少し前のことになりますが石井裕也監督の「茜色に焼かれる」を観ました。(こちらの作品で重澤珈琲にてオープンダイアローグを開催し、映画の感想やモヤモヤも共有しました。)

作品内で主人公家族や友人に降りかかる理不尽は実際にこの世界に起こっているであることが想像できる。しかし、現実においても僕は映画館で見るようにただの傍観者に過ぎないことが、なんとも言えない感情させたれました。

のしかかる社会の理不尽に対して母 良子は「まぁ頑張っていきましょう」と軽く流すセリフが非常に印象的です。

僕は相対的に恵まれた環境で生まれ育ったと思っています。それは僕が選択して手にした結果などではなく、ただそういう環境があり、そこにぼくが居ただけです。それと同じように理不尽も、何かの選択の失敗により降りかかるのではなく、ただそこに存在し、たまたま降りかかるのだろう。

世界に宗教があることや神がいる理由も関係していると思うし、映画の中にもセリフとして出てきます。

この映画の中ではただ淡々と理不尽の中を生きているような印象です、「まぁ頑張っていきましょう」なんて言葉で理由なく出来事を受け入れる姿は、ある種の強さとも感じられた。

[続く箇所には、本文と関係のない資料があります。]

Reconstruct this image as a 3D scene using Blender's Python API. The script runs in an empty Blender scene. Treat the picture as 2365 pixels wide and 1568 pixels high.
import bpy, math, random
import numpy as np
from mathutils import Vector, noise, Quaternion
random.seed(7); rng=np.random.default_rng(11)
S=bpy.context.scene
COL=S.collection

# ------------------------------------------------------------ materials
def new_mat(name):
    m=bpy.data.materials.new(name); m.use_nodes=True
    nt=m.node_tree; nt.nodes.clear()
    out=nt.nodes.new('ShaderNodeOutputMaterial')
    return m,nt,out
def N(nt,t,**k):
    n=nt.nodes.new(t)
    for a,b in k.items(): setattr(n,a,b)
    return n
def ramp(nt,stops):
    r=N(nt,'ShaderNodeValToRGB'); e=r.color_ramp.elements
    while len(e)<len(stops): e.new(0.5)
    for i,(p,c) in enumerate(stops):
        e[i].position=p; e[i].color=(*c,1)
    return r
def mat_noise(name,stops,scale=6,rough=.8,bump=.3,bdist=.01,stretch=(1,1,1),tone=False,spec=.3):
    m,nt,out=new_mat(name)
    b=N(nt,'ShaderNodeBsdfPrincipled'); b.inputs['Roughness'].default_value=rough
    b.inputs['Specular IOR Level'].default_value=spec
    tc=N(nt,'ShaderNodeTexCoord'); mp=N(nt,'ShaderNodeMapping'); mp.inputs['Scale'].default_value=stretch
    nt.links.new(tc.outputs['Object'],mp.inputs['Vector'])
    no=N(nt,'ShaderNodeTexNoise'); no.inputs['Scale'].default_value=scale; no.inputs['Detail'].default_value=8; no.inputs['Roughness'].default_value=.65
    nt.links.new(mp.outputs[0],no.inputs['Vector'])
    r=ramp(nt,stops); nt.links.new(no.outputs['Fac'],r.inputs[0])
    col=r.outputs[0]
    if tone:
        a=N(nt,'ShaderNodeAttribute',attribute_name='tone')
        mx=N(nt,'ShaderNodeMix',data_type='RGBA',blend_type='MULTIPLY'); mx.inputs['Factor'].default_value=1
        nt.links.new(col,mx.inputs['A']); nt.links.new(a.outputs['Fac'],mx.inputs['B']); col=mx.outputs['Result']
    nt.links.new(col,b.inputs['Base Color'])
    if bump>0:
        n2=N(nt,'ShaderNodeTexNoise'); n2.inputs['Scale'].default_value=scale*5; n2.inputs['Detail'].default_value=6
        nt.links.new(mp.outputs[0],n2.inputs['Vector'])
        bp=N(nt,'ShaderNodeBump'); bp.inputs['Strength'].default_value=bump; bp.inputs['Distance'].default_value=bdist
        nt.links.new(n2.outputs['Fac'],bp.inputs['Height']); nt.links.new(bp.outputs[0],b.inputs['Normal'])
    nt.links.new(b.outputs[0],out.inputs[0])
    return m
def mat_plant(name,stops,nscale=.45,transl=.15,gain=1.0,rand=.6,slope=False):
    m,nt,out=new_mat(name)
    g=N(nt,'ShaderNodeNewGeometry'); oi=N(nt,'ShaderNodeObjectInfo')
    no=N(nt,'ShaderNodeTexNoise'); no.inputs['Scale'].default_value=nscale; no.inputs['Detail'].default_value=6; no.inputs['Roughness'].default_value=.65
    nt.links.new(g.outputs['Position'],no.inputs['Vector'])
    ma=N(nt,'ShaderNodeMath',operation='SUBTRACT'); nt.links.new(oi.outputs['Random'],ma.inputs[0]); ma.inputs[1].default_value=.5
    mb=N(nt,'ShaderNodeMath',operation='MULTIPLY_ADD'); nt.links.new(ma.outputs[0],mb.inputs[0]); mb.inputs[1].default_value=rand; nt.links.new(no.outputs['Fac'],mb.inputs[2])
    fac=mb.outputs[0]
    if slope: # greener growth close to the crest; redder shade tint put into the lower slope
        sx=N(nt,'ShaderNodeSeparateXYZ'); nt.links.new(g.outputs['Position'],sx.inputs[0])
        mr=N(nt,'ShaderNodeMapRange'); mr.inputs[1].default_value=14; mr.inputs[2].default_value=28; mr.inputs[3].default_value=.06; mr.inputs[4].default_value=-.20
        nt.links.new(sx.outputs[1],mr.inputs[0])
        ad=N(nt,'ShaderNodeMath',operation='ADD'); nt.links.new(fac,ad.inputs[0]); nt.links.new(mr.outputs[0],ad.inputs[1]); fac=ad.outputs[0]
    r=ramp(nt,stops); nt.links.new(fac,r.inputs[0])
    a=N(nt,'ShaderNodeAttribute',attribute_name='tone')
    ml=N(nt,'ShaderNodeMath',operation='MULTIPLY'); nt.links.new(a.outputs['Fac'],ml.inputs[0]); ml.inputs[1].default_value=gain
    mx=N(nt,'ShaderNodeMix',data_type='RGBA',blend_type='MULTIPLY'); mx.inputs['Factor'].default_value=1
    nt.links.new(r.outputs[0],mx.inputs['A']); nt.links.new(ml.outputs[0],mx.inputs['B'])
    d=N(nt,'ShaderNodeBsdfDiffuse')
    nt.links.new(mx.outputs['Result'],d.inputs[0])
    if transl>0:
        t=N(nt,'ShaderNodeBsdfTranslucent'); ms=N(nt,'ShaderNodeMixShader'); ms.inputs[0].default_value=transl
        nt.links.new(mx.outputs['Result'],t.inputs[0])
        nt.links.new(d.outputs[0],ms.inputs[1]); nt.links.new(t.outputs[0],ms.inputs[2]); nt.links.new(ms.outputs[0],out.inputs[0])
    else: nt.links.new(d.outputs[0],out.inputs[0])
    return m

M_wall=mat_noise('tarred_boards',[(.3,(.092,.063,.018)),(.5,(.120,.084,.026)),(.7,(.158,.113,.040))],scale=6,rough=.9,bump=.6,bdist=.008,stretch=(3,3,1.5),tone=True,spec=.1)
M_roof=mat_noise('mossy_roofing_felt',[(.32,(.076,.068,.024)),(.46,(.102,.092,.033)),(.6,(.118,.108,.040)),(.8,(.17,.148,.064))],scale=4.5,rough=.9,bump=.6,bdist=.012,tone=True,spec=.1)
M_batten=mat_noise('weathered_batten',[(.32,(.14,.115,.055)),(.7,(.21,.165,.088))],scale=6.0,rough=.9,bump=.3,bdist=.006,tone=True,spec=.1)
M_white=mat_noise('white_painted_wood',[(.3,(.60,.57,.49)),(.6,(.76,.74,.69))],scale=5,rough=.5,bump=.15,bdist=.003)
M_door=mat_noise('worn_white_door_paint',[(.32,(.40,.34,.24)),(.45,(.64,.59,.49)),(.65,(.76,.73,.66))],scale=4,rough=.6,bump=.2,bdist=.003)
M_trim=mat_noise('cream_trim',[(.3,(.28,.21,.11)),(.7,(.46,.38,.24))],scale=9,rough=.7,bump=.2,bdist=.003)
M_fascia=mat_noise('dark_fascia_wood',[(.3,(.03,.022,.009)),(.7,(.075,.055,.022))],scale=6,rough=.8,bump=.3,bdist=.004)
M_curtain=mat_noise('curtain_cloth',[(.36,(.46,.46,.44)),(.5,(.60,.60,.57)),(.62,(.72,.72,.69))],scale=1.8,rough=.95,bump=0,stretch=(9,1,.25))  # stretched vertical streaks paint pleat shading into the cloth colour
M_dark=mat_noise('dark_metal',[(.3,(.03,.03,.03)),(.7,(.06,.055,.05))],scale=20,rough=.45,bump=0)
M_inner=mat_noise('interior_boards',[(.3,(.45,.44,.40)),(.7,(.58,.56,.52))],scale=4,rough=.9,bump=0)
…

映画の中でその強さ所以は語られていると思いますので観ていただきたいと思いますが

僕らの生きる社会をマクロに見れば闇が溢れている。コロナ、五輪を通じての政治を見ていても明らかなように社会は本当に腐っていて、その救いようの無さには絶望を感じてしまいます。一方で、世界をミクロに見てみると、小さな光で溢れています。友人関係、家族関係のその間に愛や希望や美しさが溢れていて涙が出そうになります。僕はそうした小さな光に支えられて生きているのだと強く思いました。

世界社会を俯瞰して見ながら、”軽さ”をもって捉えることで無力感と絶望に距離を取ることができます。そして、より小さなものを守るための考えを巡らせたいと思います。